Talking to the Afghan president, Asfandyar said that Pakhtuns on both sides of the Pak-Afghan border were the victims of the ongoing war against terrorism.
He stressed the need for resumption of negotiations between parties to the Afghan conflict, and said that these negotiations would be successful only if were acceptable to the whole Afghan nation and spearheaded by the government of Afghanistan itself. Reiterating that war was no solution to any problem, Asfandyar stressed the need for searching a sustainable solution to the problems confronting Afghanistan through reconciliation.
Presenting proposals for the resolution of Afghan issue, he said that United States, China and Russia should play the role of facilitators and during the process, Pakistan and Afghanistan should sit together to find out solution to these problems.
He also urged the Afghan government to play its part in the elimination of misunderstandings with Pakistan.
Similarly, he said that Pakistan should also begin cargo train service with Afghanistan to remove doubts and misunderstandings and allow free traveling to the people of both the countries so that their broken links could be restored.

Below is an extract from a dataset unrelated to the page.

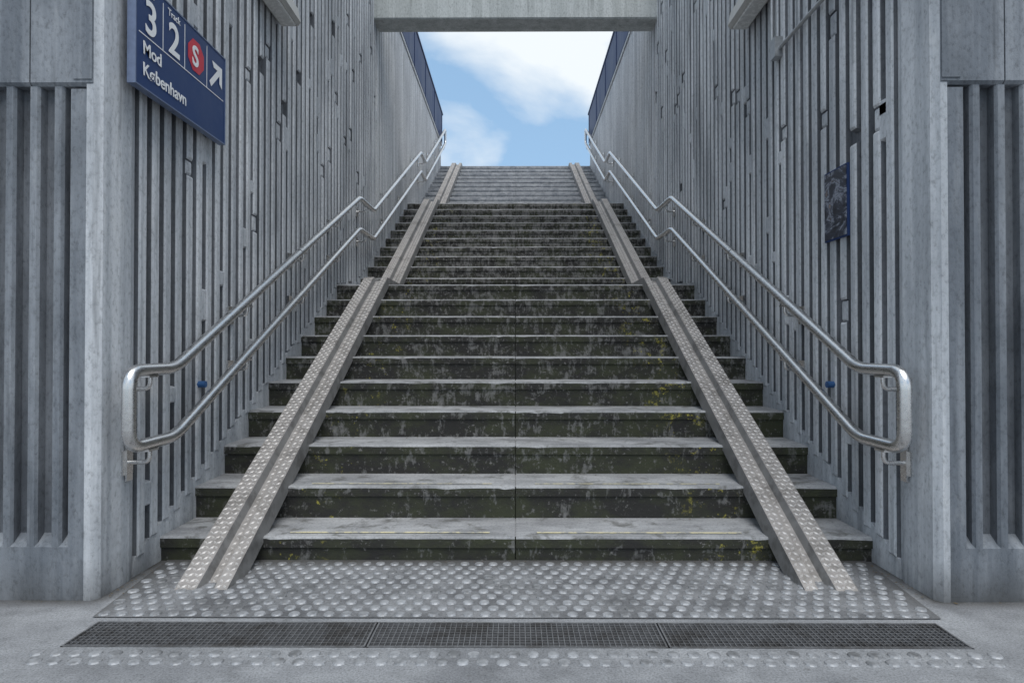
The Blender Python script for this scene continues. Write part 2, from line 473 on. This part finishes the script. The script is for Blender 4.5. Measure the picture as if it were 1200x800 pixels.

Speaking on the occasion, the Afghan president said that the ongoing war in the region was affecting people living on both sides of the Durand Line, and now there was a need for mass and government level efforts to bring that war to an end.
The president opined that during his visit to Pakistan, he had made it clear to the Pakistani leadership that if it wanted the issues of poverty, energy crisis and others sorted out, then it would have to extend friendly hand to Afghanistan and would have to fulfill commitments made in this connection. Ghani said that the literary and scholarly works by writers, scholars and researchers on eastern side of the Durrand Line would be published in Afghanistan, so that the people of Afghanistan could also benefit from them.
In order to lessen the prevailing hardships, he stressed the need for joint efforts.